5 Common Mistakes Employers Make During Dismissals

As with any disciplinary matter, to ensure it’s lawful, an employer who suspects they may need to dismiss an employee is required to work through a process to make that determination. We are often asked to help clients resolve issues they have encountered during a dismissal situation where they have either failed to follow any sort of process or where the process has been flawed.  Some of the most common mistakes we see are:

Predetermining the outcome

Employers are required to treat an act of misconduct, be it serious or not, as an allegation in the first instance.  They then present those allegations to the employee, giving them an opportunity to respond to those allegations.  Then the employer is able to consider that response together with the other information gathered during the investigation before making a decision on a suitable outcome (e.g. no action, warning, final warning or dismissal).  The possible outcome is certainly communicated to the employee when presenting the allegations so as to give them an idea of its seriousness.  But certainly no decisions should be made until the investigation is complete – which most importantly includes giving the employee an opportunity to respond.

Failing to remind the employee of their right to representation

During any formal process where an employee’s employment could be impacted (i.e. a disciplinary process or restructuring situation) the employee has a legal right to representation &/or a support person.  The employee should be reminded of this right early on in the process when you are presenting the allegations and they should be invited to bring their representative &/or support person to the disciplinary meeting.

Not investigating fully or presenting all the evidence to the employee before the disciplinary meeting

It is really important the employee is presented with all the information you are going to use in your decision making.  If you have witness statements or complaints – these must either be in writing or recorded and copies provided to the employee.  The allegations must be specific, demonstrating examples of what the employee has done – not just general comments.  Where they have breached specific policies or procedures/code of conduct/or their good faith obligations – this must be stated in the allegations.

In doing so, you are ensuring the employee has all the information they need in order to respond fully to the allegations, and therefore enabling you to make a fair & just decision as to a suitable outcome.

Not raising issues promptly

Often we have employers wanting to raise concerns with an employee for an event/act that took place a long time ago, specifically when the employer has been aware of it since the event.  The problem with waiting too long to raise your concerns is twofold – firstly the difficulty the employee may have in recollecting events from so long ago and secondly, the questions it would raise around the seriousness of the issue if the employer has taken so long to raise it.

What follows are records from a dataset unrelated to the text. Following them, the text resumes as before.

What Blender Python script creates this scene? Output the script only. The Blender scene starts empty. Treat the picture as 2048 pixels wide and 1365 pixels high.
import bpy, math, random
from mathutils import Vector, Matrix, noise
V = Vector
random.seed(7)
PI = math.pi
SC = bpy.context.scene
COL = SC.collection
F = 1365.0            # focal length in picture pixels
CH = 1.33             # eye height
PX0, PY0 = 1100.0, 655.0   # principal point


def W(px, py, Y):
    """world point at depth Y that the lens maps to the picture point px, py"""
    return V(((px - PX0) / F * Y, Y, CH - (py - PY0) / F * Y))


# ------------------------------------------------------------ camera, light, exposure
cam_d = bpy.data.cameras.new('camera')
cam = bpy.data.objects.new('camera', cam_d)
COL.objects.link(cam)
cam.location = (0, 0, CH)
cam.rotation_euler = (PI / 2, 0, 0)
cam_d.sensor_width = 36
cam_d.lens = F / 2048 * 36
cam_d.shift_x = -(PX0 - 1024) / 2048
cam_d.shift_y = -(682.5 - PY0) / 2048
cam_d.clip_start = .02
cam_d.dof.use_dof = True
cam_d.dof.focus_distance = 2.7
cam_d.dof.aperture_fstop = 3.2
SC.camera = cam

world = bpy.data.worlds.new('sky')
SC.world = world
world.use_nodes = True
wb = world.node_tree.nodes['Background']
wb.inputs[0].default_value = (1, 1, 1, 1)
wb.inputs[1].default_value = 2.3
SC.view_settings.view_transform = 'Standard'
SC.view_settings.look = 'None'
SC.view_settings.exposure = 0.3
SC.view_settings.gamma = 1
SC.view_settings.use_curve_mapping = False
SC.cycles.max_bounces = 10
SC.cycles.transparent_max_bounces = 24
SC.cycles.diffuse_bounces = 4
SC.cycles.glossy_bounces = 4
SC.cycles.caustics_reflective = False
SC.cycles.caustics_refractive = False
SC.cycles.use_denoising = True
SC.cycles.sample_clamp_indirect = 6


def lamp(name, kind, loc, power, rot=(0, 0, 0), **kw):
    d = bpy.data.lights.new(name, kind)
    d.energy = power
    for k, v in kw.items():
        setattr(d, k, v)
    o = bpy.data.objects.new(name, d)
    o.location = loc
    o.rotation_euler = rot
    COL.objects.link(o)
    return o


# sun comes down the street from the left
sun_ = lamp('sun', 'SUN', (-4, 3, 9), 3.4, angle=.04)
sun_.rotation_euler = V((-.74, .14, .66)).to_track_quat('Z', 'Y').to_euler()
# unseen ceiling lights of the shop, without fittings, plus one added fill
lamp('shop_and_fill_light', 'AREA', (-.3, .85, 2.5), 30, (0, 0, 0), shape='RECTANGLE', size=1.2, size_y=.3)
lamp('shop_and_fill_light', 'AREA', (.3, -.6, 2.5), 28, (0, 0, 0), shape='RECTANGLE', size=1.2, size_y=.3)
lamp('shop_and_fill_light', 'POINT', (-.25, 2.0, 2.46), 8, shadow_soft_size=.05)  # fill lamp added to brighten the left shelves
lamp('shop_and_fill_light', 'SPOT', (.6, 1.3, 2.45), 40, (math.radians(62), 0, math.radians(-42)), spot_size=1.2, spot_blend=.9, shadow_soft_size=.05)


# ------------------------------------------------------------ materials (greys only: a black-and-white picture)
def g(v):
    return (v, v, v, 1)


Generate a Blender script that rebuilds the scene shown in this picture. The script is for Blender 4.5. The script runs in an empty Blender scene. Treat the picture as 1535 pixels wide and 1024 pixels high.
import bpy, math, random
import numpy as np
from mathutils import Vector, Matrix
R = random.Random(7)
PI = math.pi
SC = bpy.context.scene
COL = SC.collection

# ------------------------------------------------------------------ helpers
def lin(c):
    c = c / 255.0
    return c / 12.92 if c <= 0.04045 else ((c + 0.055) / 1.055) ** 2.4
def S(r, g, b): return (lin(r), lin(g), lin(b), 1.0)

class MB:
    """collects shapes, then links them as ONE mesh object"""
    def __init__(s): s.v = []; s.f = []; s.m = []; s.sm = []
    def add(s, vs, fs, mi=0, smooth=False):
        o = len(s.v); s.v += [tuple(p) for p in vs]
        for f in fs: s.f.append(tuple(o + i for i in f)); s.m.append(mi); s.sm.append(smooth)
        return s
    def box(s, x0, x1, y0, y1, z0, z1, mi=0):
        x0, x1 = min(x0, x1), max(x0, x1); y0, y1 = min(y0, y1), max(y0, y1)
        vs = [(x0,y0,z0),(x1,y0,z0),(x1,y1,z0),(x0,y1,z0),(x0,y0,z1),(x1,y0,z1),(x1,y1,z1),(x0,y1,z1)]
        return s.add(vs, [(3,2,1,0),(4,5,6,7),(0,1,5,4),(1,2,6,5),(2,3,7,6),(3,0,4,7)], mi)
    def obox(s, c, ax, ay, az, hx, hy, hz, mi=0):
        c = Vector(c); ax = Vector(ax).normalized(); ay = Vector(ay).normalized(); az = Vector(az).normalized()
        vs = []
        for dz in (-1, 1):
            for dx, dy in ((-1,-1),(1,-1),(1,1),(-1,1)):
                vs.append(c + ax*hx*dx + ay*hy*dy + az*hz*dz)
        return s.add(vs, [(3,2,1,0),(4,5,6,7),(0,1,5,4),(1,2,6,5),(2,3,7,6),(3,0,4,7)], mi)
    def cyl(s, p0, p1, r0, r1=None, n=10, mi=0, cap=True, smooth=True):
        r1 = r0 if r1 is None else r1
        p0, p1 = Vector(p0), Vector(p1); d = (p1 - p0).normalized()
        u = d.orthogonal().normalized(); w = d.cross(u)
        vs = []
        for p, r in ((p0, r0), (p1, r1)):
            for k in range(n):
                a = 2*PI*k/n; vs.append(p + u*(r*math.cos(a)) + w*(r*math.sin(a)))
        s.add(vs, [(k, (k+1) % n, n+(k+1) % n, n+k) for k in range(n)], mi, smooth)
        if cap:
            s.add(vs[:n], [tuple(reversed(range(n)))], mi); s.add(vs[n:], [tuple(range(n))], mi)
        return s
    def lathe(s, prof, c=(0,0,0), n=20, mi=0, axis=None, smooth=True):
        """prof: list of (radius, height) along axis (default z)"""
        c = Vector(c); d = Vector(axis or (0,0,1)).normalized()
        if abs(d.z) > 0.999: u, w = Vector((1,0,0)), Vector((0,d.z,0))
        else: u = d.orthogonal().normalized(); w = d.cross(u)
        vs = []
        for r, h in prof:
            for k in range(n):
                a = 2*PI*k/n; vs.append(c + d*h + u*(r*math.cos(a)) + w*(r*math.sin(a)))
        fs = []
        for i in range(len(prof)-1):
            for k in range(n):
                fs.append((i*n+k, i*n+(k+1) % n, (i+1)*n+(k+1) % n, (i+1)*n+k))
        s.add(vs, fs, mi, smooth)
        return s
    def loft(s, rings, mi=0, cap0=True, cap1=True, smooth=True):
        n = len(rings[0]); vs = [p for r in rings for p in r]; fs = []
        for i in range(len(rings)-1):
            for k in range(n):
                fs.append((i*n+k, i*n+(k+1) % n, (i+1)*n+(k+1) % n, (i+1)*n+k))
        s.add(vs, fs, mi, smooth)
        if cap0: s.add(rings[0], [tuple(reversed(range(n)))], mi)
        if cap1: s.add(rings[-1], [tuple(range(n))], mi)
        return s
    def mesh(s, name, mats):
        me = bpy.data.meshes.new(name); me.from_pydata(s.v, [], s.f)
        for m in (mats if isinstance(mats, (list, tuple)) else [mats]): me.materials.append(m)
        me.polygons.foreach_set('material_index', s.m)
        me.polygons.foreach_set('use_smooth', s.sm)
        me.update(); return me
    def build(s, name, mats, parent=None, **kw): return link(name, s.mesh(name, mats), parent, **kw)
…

Mismatching the disciplinary outcome with the severity of misconduct

It is important that the severity of the misconduct results in an appropriate outcome.  A minor offence for example from an employee with a previously clean record would be unlikely to justify dismissal.  On the other hand a one-off act of serious misconduct could potentially lead to dismissal.  It is important to weigh up the severity of the issues, the employee’s history, the damage done to the employment relationship and the impact on the business.